Ironically, as a recent review of a documentary of the GOP and abortion indicates, the GOP had been the party of privacy and choice during the fifties and sixties, the Democratic Party being dominated by the Catholic Church. Ronald Reagan had even signed one of the most liberal abortion laws in the country in California, as did Nelson Rockefeller in New York."In 1972, a Gallup poll found that 68 percent of Republicans believed abortion to be a private matter between a woman and her doctor. The government, they said, should not be involved."

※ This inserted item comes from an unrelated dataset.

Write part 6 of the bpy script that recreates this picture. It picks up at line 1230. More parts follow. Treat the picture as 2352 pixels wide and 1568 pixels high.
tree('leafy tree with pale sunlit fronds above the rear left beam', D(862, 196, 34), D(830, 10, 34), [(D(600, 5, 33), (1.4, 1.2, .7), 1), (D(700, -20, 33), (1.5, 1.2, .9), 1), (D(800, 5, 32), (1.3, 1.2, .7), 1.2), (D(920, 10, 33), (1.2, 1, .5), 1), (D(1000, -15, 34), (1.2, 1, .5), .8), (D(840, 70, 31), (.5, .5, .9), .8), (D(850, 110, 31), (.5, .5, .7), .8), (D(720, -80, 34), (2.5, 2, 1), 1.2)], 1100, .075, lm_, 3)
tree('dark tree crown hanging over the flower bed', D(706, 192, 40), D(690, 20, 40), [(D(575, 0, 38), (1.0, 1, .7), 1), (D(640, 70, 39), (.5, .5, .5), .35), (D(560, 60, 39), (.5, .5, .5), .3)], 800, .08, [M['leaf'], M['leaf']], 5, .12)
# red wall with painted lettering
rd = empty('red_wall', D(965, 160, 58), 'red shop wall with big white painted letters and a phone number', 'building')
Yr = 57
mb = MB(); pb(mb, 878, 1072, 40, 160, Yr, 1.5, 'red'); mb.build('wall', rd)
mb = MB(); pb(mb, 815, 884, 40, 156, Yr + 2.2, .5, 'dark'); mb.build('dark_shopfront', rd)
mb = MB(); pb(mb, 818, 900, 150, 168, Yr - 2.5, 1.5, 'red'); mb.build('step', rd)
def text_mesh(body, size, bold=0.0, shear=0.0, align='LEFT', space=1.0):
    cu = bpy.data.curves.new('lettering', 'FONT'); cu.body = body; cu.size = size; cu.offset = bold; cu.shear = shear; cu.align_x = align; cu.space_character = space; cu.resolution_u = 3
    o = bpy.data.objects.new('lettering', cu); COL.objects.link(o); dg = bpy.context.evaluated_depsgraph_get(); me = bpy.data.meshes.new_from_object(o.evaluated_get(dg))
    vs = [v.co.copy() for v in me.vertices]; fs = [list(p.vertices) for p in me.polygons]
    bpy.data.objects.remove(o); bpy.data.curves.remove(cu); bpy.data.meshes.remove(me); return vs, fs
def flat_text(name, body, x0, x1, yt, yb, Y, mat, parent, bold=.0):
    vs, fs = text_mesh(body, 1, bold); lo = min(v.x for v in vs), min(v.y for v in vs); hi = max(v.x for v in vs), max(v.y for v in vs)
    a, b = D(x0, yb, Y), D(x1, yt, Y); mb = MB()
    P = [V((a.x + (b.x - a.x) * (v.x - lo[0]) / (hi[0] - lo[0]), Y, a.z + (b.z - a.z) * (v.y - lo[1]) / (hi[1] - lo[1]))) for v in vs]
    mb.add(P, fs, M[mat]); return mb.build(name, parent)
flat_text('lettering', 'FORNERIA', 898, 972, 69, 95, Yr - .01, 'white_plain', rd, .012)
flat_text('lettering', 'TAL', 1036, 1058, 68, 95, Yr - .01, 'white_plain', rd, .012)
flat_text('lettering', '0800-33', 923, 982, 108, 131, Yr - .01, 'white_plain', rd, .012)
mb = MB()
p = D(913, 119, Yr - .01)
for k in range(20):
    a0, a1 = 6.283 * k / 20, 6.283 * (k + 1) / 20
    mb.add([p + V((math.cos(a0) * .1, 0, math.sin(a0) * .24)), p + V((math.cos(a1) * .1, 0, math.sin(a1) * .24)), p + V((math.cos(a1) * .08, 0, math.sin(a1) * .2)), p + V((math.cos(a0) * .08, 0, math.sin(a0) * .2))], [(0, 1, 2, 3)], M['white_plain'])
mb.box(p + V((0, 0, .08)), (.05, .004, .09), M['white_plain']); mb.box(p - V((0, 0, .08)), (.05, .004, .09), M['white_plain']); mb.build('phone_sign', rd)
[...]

"As the historian of religion Randall Balmer explains in the film, evangelicals became politically active in the 1970s, when they were thwarted by the courts and the Internal Revenue Service in their efforts to obtain tax-exempt status for “segregation academies” like Jerry Falwell’s Lynchburg Christian School and Bob Jones University that heeded what they believed to be a biblical mandate to keep the races separate. Around the same time, Paul Weyrich, a Republican strategist, recognized the potential political power evangelical voters would have if they were to vote as a bloc, and tried to pull them into the fold with issues he thought might appeal to their moralism, such as the proliferation of pornography, the Equal Rights Amendment, and even abortion—which, prior to Roe, they were largely sympathetic toward and considered a Catholic issue." (NYRB, Nov. 11, 2018, "How Republicans Became Anti-Choice")

Liberals remain clueless as to how to respond. May I suggest a drastic strategy. Support overturning Roe v Wade and call for a national referendum on whether it should be legal or not. It would eliminate a dominate rallying cry of the Right, remove a salient issue for many voters. Too many friends of mine, nominal Democrats, voted for the GOP and Trump in particular solely because of their stand on what they consider to be the only issue, a moral one. The immediate effect of overturning Roe v Wade as law of the land would be to return the battle to each state legislature but it would defuse it as a national campaign issue and perhaps we could return to some semblance of reasonable discussion of policy issue with less shouting (not to mention shooting.) Polls seem to indicate a majority of Americans support the right to legal abortion and a national referendum would supposedly reflect that further deflating the sails of the "values" voters. Even if no one could agree on the rules for such a referendum it would defuse the issue, or at least reduce pressure on the Democrats who could then argue, "well, we wanted to overturn Roe, too".